- [DATASET]:
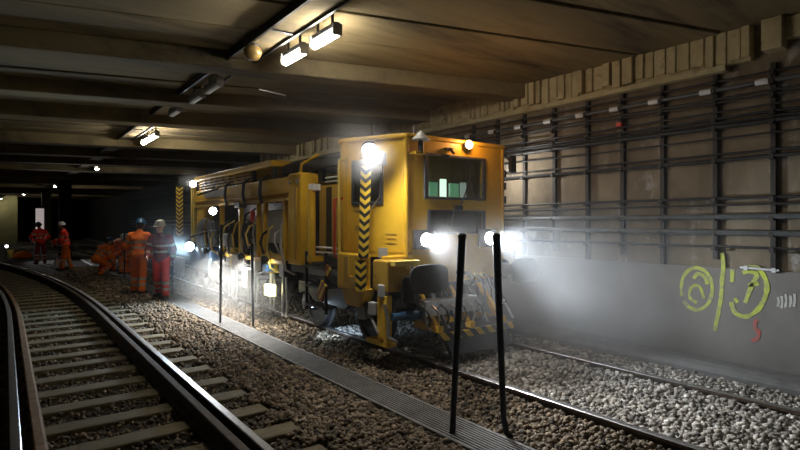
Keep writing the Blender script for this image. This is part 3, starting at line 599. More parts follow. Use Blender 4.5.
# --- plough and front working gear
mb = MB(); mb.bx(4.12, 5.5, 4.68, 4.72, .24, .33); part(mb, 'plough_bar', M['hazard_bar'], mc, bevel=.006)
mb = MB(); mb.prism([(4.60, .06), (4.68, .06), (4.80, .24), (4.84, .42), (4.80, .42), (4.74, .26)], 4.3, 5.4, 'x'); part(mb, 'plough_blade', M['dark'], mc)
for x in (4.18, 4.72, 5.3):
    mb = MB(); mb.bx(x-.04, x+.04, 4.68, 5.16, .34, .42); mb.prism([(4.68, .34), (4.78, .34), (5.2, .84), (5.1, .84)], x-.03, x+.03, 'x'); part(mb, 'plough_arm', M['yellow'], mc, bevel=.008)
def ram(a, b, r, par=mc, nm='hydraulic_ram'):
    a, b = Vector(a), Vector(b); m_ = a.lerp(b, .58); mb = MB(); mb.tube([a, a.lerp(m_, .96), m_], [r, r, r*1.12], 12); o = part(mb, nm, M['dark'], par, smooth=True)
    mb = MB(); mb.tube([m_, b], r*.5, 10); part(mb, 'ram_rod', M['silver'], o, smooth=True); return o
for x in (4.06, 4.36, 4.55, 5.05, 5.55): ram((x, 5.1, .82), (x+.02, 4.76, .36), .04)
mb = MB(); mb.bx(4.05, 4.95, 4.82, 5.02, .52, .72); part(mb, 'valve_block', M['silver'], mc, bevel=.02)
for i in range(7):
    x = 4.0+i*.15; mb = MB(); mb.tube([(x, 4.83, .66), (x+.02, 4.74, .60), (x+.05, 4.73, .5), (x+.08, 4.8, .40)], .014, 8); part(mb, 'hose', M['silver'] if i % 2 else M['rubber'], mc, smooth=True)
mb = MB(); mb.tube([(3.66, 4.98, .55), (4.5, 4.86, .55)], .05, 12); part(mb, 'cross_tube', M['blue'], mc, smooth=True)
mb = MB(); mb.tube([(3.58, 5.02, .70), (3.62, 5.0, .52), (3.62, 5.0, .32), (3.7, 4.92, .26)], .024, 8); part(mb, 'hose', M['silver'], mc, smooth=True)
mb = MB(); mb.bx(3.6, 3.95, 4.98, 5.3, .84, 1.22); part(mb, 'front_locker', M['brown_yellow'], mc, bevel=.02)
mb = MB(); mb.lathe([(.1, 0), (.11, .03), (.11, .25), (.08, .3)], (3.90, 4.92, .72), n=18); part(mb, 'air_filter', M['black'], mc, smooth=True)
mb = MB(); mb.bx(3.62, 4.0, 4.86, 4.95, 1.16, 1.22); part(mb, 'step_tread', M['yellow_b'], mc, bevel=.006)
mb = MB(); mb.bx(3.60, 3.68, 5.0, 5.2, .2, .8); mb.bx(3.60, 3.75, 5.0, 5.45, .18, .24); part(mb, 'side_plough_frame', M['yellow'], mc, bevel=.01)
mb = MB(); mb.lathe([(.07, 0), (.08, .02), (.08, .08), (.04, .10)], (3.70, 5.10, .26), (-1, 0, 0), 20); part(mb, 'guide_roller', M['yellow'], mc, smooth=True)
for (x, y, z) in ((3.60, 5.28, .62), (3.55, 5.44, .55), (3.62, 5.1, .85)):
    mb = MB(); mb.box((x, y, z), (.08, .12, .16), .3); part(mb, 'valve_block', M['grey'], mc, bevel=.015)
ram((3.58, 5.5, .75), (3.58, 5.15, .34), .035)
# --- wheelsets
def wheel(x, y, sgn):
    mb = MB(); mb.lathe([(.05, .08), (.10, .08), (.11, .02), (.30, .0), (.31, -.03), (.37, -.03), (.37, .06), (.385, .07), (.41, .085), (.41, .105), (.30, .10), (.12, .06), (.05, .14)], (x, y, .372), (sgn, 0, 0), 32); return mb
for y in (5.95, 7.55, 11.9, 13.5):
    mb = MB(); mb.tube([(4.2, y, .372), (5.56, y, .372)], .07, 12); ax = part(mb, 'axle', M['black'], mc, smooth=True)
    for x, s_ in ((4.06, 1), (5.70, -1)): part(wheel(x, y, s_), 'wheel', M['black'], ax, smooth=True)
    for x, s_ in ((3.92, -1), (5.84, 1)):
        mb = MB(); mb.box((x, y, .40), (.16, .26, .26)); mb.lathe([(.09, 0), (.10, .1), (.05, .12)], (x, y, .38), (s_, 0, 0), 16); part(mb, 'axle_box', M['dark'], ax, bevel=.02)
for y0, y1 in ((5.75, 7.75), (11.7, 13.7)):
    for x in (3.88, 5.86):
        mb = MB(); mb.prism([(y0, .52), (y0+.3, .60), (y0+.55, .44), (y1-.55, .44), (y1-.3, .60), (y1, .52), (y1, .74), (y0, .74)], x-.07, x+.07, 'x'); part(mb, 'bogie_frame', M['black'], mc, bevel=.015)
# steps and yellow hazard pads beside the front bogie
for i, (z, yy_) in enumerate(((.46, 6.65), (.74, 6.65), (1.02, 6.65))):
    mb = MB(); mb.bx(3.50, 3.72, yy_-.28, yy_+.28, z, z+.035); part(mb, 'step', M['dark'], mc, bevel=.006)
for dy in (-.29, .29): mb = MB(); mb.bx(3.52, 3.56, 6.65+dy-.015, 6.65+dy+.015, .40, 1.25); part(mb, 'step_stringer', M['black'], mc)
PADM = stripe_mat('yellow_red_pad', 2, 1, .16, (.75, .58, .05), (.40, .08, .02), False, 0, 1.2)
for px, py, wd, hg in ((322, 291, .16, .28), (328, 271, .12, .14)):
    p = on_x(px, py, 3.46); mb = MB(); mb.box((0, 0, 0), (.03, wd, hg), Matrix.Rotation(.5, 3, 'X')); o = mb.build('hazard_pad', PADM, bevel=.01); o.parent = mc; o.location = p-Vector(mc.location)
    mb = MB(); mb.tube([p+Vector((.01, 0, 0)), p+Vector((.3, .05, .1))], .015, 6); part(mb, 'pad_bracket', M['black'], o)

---

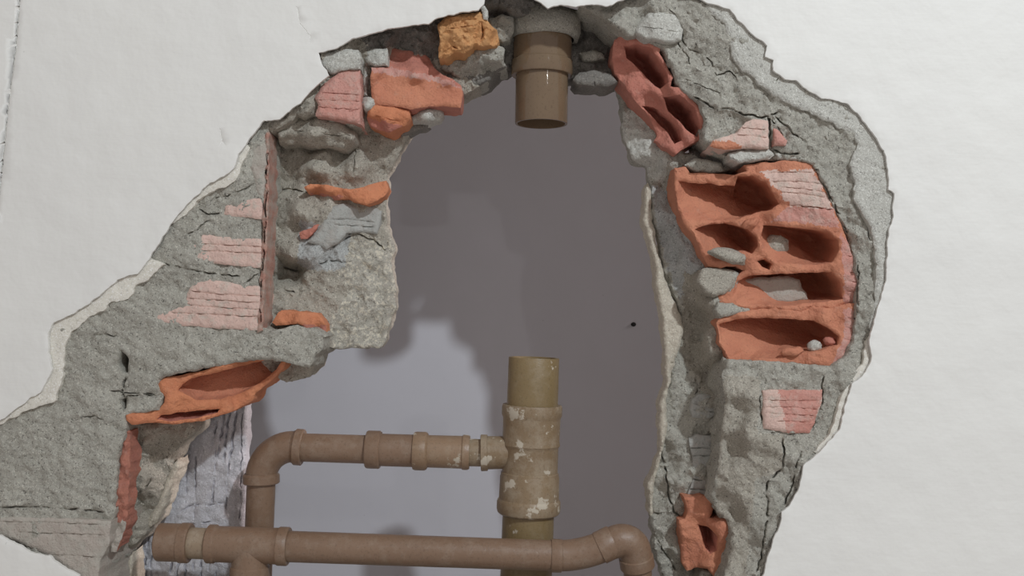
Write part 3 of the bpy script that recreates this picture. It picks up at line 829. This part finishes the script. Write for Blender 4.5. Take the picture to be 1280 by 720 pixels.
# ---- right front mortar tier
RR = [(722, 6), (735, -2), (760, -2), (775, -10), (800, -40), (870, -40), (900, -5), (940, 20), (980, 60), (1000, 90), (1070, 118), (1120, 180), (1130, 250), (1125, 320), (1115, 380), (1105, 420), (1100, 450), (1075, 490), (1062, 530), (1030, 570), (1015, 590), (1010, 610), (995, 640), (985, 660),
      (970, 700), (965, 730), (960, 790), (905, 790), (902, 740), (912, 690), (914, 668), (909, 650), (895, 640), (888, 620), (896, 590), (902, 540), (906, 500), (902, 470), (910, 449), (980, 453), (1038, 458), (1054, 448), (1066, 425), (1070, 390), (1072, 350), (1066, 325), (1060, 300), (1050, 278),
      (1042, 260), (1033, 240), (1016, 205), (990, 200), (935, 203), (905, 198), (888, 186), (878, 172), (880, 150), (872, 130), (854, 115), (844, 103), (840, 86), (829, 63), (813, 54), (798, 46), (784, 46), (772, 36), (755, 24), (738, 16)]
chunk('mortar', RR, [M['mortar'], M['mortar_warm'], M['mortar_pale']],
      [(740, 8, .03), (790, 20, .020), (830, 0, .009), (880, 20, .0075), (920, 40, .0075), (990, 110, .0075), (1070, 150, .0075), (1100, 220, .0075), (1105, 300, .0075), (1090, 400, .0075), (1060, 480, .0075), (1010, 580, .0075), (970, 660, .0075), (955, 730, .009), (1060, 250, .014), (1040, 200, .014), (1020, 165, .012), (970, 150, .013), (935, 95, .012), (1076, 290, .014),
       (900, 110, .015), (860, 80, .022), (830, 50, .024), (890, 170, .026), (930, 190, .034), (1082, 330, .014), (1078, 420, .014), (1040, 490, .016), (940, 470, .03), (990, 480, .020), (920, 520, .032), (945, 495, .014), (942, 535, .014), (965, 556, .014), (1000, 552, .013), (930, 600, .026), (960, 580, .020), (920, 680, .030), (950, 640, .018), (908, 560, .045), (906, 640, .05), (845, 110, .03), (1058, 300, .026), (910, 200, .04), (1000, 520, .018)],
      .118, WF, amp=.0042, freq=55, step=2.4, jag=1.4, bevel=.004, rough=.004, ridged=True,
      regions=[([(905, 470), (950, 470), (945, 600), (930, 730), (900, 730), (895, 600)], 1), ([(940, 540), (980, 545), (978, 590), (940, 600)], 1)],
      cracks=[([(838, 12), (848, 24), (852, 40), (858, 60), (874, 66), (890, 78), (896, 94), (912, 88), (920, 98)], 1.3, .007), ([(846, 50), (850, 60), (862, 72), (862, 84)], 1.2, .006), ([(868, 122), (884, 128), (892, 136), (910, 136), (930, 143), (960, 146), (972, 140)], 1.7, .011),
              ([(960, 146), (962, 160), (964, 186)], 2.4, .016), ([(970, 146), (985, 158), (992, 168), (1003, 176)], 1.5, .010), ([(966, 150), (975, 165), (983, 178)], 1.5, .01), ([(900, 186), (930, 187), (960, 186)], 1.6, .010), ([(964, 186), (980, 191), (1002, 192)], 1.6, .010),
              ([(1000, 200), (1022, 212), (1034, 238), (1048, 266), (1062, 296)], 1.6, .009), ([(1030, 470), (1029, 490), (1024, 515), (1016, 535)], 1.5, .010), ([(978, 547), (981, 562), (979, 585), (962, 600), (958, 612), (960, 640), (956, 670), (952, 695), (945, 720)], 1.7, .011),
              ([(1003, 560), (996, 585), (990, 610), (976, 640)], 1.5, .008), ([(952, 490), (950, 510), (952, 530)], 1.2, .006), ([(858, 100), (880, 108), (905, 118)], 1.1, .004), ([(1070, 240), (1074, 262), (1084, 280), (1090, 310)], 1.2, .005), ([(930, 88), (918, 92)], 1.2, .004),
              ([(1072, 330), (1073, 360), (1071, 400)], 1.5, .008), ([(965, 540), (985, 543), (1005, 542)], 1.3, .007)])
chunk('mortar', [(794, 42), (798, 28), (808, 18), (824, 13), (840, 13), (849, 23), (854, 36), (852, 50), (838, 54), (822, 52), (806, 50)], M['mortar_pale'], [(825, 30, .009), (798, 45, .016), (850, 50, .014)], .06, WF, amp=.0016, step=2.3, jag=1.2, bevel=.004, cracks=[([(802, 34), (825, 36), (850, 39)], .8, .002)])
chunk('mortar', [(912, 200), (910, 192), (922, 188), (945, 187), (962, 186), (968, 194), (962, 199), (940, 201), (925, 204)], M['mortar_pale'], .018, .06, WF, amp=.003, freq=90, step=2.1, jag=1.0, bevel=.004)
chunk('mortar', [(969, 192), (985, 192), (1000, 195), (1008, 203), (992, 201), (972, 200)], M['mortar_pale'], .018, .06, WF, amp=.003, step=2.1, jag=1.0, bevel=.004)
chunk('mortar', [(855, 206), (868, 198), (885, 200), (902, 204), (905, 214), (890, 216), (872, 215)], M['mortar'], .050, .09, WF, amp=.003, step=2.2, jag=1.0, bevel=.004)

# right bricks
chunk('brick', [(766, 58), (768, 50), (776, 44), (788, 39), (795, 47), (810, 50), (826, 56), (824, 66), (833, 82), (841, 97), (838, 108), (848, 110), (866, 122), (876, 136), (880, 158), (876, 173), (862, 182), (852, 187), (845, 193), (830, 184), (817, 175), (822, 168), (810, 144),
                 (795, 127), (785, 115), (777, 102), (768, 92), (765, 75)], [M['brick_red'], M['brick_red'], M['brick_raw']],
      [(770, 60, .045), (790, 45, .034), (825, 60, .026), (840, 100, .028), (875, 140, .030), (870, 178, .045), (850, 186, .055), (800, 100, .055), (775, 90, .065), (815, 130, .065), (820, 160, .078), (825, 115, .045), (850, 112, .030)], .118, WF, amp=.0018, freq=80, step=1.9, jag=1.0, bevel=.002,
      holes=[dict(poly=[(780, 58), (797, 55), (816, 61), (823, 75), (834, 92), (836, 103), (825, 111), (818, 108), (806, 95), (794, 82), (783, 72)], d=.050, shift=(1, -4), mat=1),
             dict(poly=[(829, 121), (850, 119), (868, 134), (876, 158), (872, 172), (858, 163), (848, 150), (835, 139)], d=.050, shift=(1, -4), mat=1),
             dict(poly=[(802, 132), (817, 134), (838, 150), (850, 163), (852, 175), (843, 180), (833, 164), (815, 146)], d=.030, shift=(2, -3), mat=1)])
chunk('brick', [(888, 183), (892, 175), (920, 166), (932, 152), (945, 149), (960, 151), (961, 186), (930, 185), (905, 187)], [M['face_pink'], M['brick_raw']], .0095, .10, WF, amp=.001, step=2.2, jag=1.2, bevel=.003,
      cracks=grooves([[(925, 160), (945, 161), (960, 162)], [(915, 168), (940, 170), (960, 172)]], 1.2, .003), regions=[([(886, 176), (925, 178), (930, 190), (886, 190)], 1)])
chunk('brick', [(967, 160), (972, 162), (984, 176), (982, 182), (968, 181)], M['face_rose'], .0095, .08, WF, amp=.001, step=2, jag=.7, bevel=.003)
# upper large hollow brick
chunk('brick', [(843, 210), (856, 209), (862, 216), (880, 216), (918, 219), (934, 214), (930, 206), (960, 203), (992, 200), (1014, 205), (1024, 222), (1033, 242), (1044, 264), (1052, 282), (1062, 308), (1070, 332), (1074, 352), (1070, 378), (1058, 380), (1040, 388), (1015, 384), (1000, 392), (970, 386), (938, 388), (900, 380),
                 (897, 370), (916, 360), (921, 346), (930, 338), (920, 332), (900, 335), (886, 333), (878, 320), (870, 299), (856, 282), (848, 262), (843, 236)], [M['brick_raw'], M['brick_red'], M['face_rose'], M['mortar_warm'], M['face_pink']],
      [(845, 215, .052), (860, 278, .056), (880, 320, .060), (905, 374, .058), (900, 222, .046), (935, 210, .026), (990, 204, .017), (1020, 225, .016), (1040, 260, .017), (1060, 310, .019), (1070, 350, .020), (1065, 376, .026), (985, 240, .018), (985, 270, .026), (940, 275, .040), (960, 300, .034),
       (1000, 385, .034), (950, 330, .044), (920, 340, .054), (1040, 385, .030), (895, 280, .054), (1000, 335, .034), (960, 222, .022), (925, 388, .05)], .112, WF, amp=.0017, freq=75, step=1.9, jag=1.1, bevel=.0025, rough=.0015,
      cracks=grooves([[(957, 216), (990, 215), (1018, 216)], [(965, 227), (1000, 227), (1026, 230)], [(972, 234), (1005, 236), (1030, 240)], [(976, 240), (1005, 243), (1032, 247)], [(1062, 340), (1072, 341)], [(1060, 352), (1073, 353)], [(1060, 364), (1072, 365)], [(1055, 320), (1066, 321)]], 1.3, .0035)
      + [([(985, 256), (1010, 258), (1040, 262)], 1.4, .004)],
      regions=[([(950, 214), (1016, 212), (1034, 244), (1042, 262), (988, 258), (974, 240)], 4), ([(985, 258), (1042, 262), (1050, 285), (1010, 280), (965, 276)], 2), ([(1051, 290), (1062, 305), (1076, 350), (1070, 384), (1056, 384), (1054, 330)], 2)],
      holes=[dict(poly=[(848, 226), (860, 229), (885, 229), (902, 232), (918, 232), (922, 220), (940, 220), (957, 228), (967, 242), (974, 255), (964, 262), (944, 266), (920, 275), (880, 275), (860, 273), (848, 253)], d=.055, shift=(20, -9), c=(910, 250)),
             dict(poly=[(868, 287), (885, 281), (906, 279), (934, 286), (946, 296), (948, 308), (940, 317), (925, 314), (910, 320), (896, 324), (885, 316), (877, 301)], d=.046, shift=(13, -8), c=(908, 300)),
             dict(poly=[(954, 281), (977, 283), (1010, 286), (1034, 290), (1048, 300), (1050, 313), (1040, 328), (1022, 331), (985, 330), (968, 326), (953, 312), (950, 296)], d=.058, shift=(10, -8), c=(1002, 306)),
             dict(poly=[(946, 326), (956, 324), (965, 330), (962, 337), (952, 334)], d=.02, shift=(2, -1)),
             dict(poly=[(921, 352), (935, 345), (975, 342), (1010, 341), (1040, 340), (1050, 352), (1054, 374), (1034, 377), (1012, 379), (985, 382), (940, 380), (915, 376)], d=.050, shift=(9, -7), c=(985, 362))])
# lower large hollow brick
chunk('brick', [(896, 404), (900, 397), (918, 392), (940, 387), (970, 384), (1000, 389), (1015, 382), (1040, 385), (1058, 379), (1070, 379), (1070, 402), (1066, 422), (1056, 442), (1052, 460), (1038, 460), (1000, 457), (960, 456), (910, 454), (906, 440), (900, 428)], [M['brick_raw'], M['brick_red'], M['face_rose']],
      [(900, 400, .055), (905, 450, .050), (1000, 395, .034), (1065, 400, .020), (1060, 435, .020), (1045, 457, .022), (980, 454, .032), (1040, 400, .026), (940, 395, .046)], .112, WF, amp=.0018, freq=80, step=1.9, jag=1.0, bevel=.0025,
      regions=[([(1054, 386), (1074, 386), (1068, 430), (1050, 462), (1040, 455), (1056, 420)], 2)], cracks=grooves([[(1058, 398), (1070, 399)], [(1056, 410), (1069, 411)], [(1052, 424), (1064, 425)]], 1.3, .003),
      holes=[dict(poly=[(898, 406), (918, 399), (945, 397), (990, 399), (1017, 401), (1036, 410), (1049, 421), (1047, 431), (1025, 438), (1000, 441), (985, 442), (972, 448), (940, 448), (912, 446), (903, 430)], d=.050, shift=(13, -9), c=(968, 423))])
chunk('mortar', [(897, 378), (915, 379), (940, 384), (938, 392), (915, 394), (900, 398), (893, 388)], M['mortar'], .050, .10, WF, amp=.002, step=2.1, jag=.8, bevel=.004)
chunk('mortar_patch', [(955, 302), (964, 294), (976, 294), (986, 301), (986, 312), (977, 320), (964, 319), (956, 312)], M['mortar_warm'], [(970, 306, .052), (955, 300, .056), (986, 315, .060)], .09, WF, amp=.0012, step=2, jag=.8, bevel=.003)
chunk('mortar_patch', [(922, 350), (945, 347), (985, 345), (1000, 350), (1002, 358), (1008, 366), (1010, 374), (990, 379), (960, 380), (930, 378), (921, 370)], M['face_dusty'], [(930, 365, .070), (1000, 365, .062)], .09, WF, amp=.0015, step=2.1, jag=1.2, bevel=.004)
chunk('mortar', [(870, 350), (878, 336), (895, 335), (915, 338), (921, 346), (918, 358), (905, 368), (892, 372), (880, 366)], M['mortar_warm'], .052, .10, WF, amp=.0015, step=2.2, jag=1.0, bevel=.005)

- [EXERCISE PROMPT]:
Copy every line that includes the string "this" from the material above.

- [EXERCISE ANSWER]:
Keep writing the Blender script for this image. This is part 3, starting at line 599. More parts follow. Use Blender 4.5.
Write part 3 of the bpy script that recreates this picture. It picks up at line 829. This part finishes the script. Write for Blender 4.5. Take the picture to be 1280 by 720 pixels.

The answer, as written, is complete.